Monte Carlo study of geometric, thermodynamic properties and flexibility of hydrocarbon chain molecules

One of the main problems of condensed matter physics is investigation of interconnections between chemical structures and physical properties of various molecules. The hydrocarbon chain molecules play an important role in natural systems. They are widely used in different fields of technology. In this paper, Monte Carlo simulation of 65 hydrocarbon chain molecules CH3-(CH2) a-(CH=CH-CH2)d-(CH2)b-CH3 (where a, b, d are integer) was carried out. Sets of N = 16, 18, 20, 22 (where N = a + b + 3d + 2 is carbons number), d = 0, 1,..., 6 (where d is cis double bonds number) are studied; temperature T = 293, 303 and 313 K. All studied molecules were treated in unperturbed state, torsion angles were generated using importance sampling technique in 0 - 360 deg range and three-wise interdependence of torsions along the chain.
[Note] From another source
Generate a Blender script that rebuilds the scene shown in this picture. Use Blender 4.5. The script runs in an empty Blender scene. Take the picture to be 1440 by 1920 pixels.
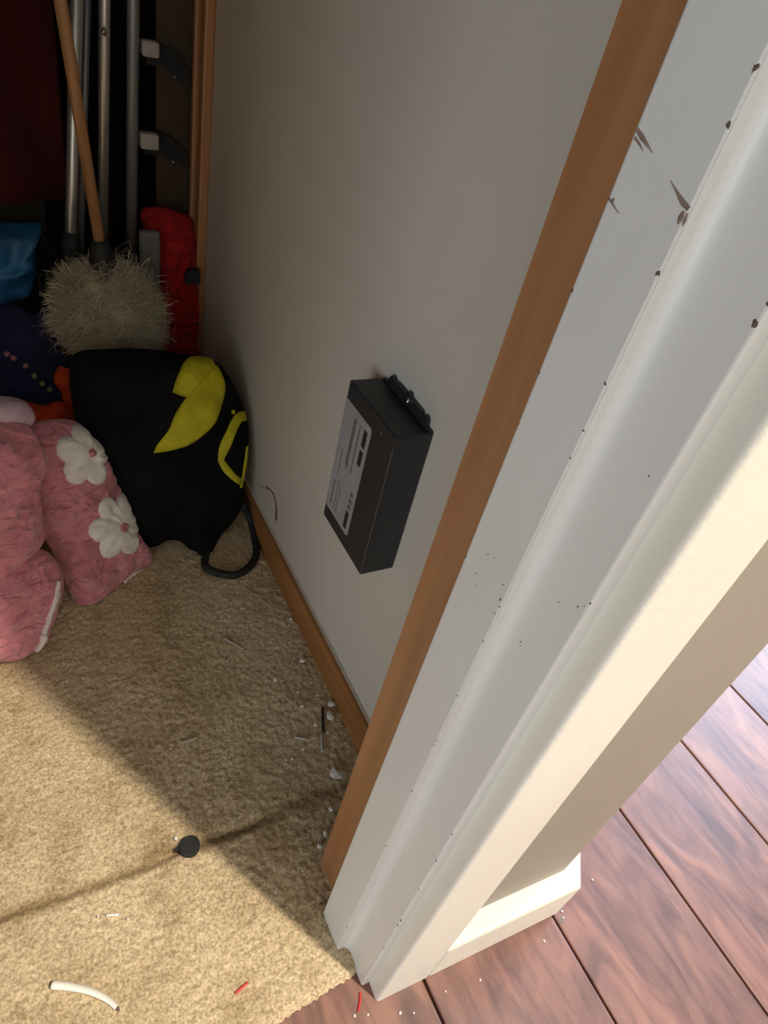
import bpy, bmesh, math, random
import numpy as np
from mathutils import Vector, Matrix, noise

S = bpy.context.scene
COL = S.collection
random.seed(4)
RNG = np.random.default_rng(7)

# ------------------------------------------------------------------ camera
cam_data = bpy.data.cameras.new('camera')
cam_data.sensor_fit = 'VERTICAL'
cam_data.sensor_height = 36.0
cam_data.lens = 1259.135 / 1920 * 36.0
cam_data.clip_start = 0.01
cam = bpy.data.objects.new('camera', cam_data)
COL.objects.link(cam)
_r = Vector((0.87236, -0.4425, 0.2078))
_d = Vector((-0.14689, -0.64269, -0.75191))
_f = Vector((0.46628, 0.62541, -0.62566))
cam.matrix_world = Matrix(((_r.x, -_d.x, -_f.x, 0.0), (_r.y, -_d.y, -_f.y, 0.0),
                           (_r.z, -_d.z, -_f.z, 0.7), (0, 0, 0, 1)))
S.camera = cam

# ------------------------------------------------------------------ world, lamps, exposure
world = bpy.data.worlds.new('world')
S.world = world
world.use_nodes = True
world.node_tree.nodes['Background'].inputs[0].default_value = (0.62, 0.72, 0.9, 1)
world.node_tree.nodes['Background'].inputs[1].default_value = 0.3

def lamp(name, kind, loc, energy, color, **kw):
    l = bpy.data.lights.new(name, kind)
    l.energy = energy
    l.color = color
    for k, v in kw.items():
        setattr(l, k, v)
    o = bpy.data.objects.new(name, l)
    o.location = loc
    COL.objects.link(o)
    return o

LAMP = (0.65, -0.70, 2.385)
lamp('guessed_downlight', 'SPOT', LAMP, 255, (1.0, 0.89, 0.74), shadow_soft_size=0.035, spot_size=math.radians(150), spot_blend=0.6)  # lamp read off the shadows; recessed spot guessed to keep the ceiling dim
# cool fill and floor haze, added as daylight from two guessed hall openings
w = lamp('added_daylight_left', 'AREA', (-1.96, -1.15, 0.6), 23, (0.70, 0.86, 1.0), shape='RECTANGLE', size=1.0, size_y=1.0)
w.rotation_euler = (math.radians(90), 0, math.radians(-90))
w = lamp('added_daylight_far', 'AREA', (2.52, 0.75, 1.30), 85, (0.62, 0.76, 1.0), shape='RECTANGLE', size=1.0, size_y=1.2)
w.rotation_euler = (math.radians(90), 0, math.radians(90))

S.view_settings.view_transform = 'Standard'
S.view_settings.look = 'None'
S.view_settings.gamma = 1.0
S.view_settings.use_curve_mapping = False
S.view_settings.exposure = 0.0

# ------------------------------------------------------------------ materials
def nt_new(name):
    m = bpy.data.materials.new(name)
    m.use_nodes = True
    return m, m.node_tree, m.node_tree.nodes['Principled BSDF']

def srgb(r, g, b):
    f = lambda c: (c / 255 / 12.92) if c / 255 <= 0.04045 else ((c / 255 + 0.055) / 1.055) ** 2.4
    return (f(r), f(g), f(b), 1.0)

def mat(name, col, rough=0.6, col2=None, scale=(30, 30, 30), detail=4, bump=0.0, bscale=None, metallic=0.0,
        spec=0.5, lo=0.35, hi=0.65, bdist=0.002, sheen=0.0, bmap=None):
    m, t, b = nt_new(name)
    b.inputs['Roughness'].default_value = rough
    b.inputs['Metallic'].default_value = metallic
    b.inputs['Specular IOR Level'].default_value = spec
    b.inputs['Sheen Weight'].default_value = sheen
    tc = t.nodes.new('ShaderNodeTexCoord')
    mp = t.nodes.new('ShaderNodeMapping')
    mp.inputs['Scale'].default_value = scale
    t.links.new(tc.outputs['Object'], mp.inputs[0])
    n = t.nodes.new('ShaderNodeTexNoise')
    n.inputs['Scale'].default_value = 1.0
    n.inputs['Detail'].default_value = detail
    t.links.new(mp.outputs[0], n.inputs['Vector'])
    r = t.nodes.new('ShaderNodeValToRGB')
    r.color_ramp.elements[0].position = lo
    r.color_ramp.elements[1].position = hi
    c2 = col2 or tuple(c * 0.86 for c in col[:3]) + (1,)
    r.color_ramp.elements[0].color = c2
    r.color_ramp.elements[1].color = col
    t.links.new(n.outputs['Fac'], r.inputs[0])
    t.links.new(r.outputs[0], b.inputs['Base Color'])
    if bump:
        n2 = t.nodes.new('ShaderNodeTexNoise')
        n2.inputs['Scale'].default_value = bscale or 200
        n2.inputs['Detail'].default_value = 3
        if bmap:
            mp2 = t.nodes.new('ShaderNodeMapping'); mp2.inputs['Scale'].default_value = bmap
            t.links.new(tc.outputs['Object'], mp2.inputs[0]); t.links.new(mp2.outputs[0], n2.inputs['Vector'])
            n2.inputs['Distortion'].default_value = 0.6
        else:
            t.links.new(tc.outputs['Object'], n2.inputs['Vector'])
        bp = t.nodes.new('ShaderNodeBump')
        bp.inputs['Strength'].default_value = bump
        bp.inputs['Distance'].default_value = bdist
        t.links.new(n2.outputs['Fac'], bp.inputs['Height'])
        t.links.new(bp.outputs[0], b.inputs['Normal'])
    return m

M = {}
M['wall'] = mat('closet_wall_paint', srgb(205, 195, 180), 0.75, srgb(198, 187, 171), (3, 3, 3), bump=0.06, bscale=260)
M['hallwall'] = mat('hall_wall_paint', srgb(162, 153, 140), 0.7, srgb(155, 146, 133), (4, 4, 4), bump=0.15, bscale=180)
M['roomwhite'] = mat('room_white_paint', srgb(196, 190, 178), 0.85, None, (2, 2, 2))
M['trimwhite'] = mat('white_gloss_trim', srgb(226, 225, 220), 0.38, srgb(219, 217, 210), (9, 9, 5), bump=0.05, bscale=140)
M['casing'] = mat('white_casing_paint', srgb(238, 234, 222), 0.45, srgb(232, 227, 213), (8, 8, 5), bump=0.12, bscale=260)
M['oak'] = mat('stained_oak', srgb(176, 126, 84), 0.42, srgb(156, 107, 68), (60, 60, 3.5), detail=6, bump=0.05, bscale=90)
M['oakbase'] = mat('stained_oak_base', srgb(166, 112, 62), 0.5, srgb(140, 90, 46), (60, 4, 60), detail=6)
M['darkpanel'] = mat('dark_brown_panel', srgb(74, 54, 32), 0.6, srgb(54, 38, 21), (20, 20, 3), detail=5)
M['darkwall'] = mat('dark_back_wall', srgb(52, 46, 40), 0.9, None, (4, 4, 4))
M['chip'] = mat('bare_wood_chip', srgb(112, 92, 80), 0.8, srgb(78, 62, 54), (300, 300, 300))
M['scuff'] = mat('scuff_mark', srgb(150, 130, 116), 0.8, srgb(126, 106, 92), (300, 300, 80))
M['stain'] = mat('brown_drip', srgb(128, 106, 76), 0.6, srgb(110, 88, 60), (120, 120, 120))
M['greysmudge'] = mat('grey_smudge', srgb(140, 132, 118), 0.8, srgb(120, 114, 102), (300, 300, 300))
M['black'] = mat('black_plastic', srgb(40, 42, 43), 0.42, srgb(36, 38, 39), (50, 50, 50), bump=0.05, bscale=800, bdist=0.0004)
M['blackedge'] = mat('pale_black_edge', srgb(78, 77, 70), 0.5)
M['dust'] = mat('grey_floor_dust', srgb(122, 112, 108), 0.7, srgb(110, 96, 92), (200, 200, 200))
M['brackettip'] = mat('off_white_bracket_tip', srgb(168, 162, 155), 0.5)
M['label'] = mat('silver_label', srgb(150, 149, 146), 0.5, srgb(141, 140, 138), (40, 40, 40))
M['ink'] = mat('label_ink', srgb(96, 95, 92), 0.6)
M['inkblack'] = mat('label_ink_black', srgb(38, 35, 33), 0.6)
M['steel'] = mat('screw_steel', srgb(200, 203, 208), 0.25, None, (300, 300, 300), metallic=1.0)
M['alu'] = mat('brushed_aluminium', srgb(226, 226, 222), 0.34, srgb(210, 210, 206), (60, 60, 3), metallic=0.9)
M['alugrey'] = mat('grey_anodised_tube', srgb(150, 151, 154), 0.45, srgb(138, 139, 142), (60, 60, 3), metallic=0.6)
M['rubber'] = mat('black_rubber', srgb(26, 27, 28), 0.7, None, (40, 40, 40))
M['dowel'] = mat('wooden_dowel', srgb(176, 132, 88), 0.6, srgb(150, 108, 68), (80, 80, 5), detail=5)
M['wool'] = mat('cream_wool', srgb(196, 184, 156), 0.95, srgb(172, 160, 134), (30, 30, 30), sheen=0.3)
M['redplush'] = mat('red_plush', srgb(176, 22, 26), 0.95, srgb(140, 12, 16), (60, 60, 60), bump=0.8, bscale=160, sheen=0.0)
M['grey'] = mat('grey_plastic', srgb(104, 104, 102), 0.7)
M['maroon'] = mat('maroon_cloth', srgb(88, 22, 26), 0.95, srgb(64, 15, 18), (20, 20, 6), bump=0.3, bscale=500)
M['navy'] = mat('navy_cloth', srgb(16, 20, 66), 0.9, srgb(10, 12, 44), (25, 25, 25), bump=0.3, bscale=400)
M['bluebag'] = mat('blue_crinkled_film', srgb(30, 98, 142), 0.55, srgb(20, 74, 112), (18, 18, 18))
M['orange'] = mat('orange_knit', srgb(206, 72, 18), 0.9, srgb(168, 52, 10), (60, 60, 60), bump=0.6, bscale=300)
M['blackcloth'] = mat('black_bag_cloth', srgb(24, 24, 25), 0.85, srgb(17, 17, 18), (22, 22, 22), bump=0.35, bscale=420, spec=0.08)
M['darkcloth'] = mat('near_black_cloth', srgb(15, 15, 18), 0.9, None, (20, 20, 20), spec=0.1)
M['yellow'] = mat('yellow_trim_cloth', srgb(206, 197, 30), 0.75, srgb(180, 170, 20), (50, 50, 50), bump=0.3, bscale=300)
M['pink'] = mat('pink_fleece', srgb(214, 140, 150), 0.95, srgb(196, 118, 130), (45, 45, 45), bump=1.0, bscale=1.0, bdist=0.013, bmap=(40, 40, 110), sheen=0.25)
M['pinkpale'] = mat('pale_lilac_fleece', srgb(198, 172, 184), 0.95, srgb(184, 154, 168), (45, 45, 45), bump=0.4, bscale=330)
M['daisy'] = mat('white_fleece', srgb(235, 232, 224), 0.95, srgb(222, 218, 208), (60, 60, 60), bump=0.5, bscale=420, sheen=0.3)
M['zipper'] = mat('white_zip_tape', srgb(232, 222, 218), 0.6, srgb(205, 194, 190), (700, 700, 700))
M['crumb'] = mat('plaster_crumb', srgb(236, 230, 216), 0.9)
M['whitewire'] = mat('white_wire_sleeve', srgb(240, 236, 224), 0.4)
M['redwire'] = mat('red_wire_sleeve', srgb(226, 60, 66), 0.4)
M['greywire'] = mat('pale_grey_strip', srgb(196, 188, 176), 0.6)
M['blackwire'] = mat('black_wire_sleeve', srgb(40, 40, 38), 0.4)
M['beadmix'] = mat('bead_plastic', srgb(150, 96, 110), 0.4, srgb(96, 120, 80), (18, 18, 18), lo=0.48, hi=0.52)
M['glass'] = mat('window_backing', srgb(235, 240, 245), 0.3)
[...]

As a result, the equilibrium flexibility, conformational heat capacity, relative fluctuations of square radius of gyration, and square end-to-end distance of each molecule were calculated in the simulations. Dependencies of the properties on the molecule structure parameters were analyzed. The set of regularities, including correlations between flexibility and relative fluctuations of geometric dimensions, were found. An interpretation of obtained dependencies based on experimental data of characteristics of internal rotation in the chains, was proposed. The obtained data provide further insight into interconnections between the structure and properties of considered molecules.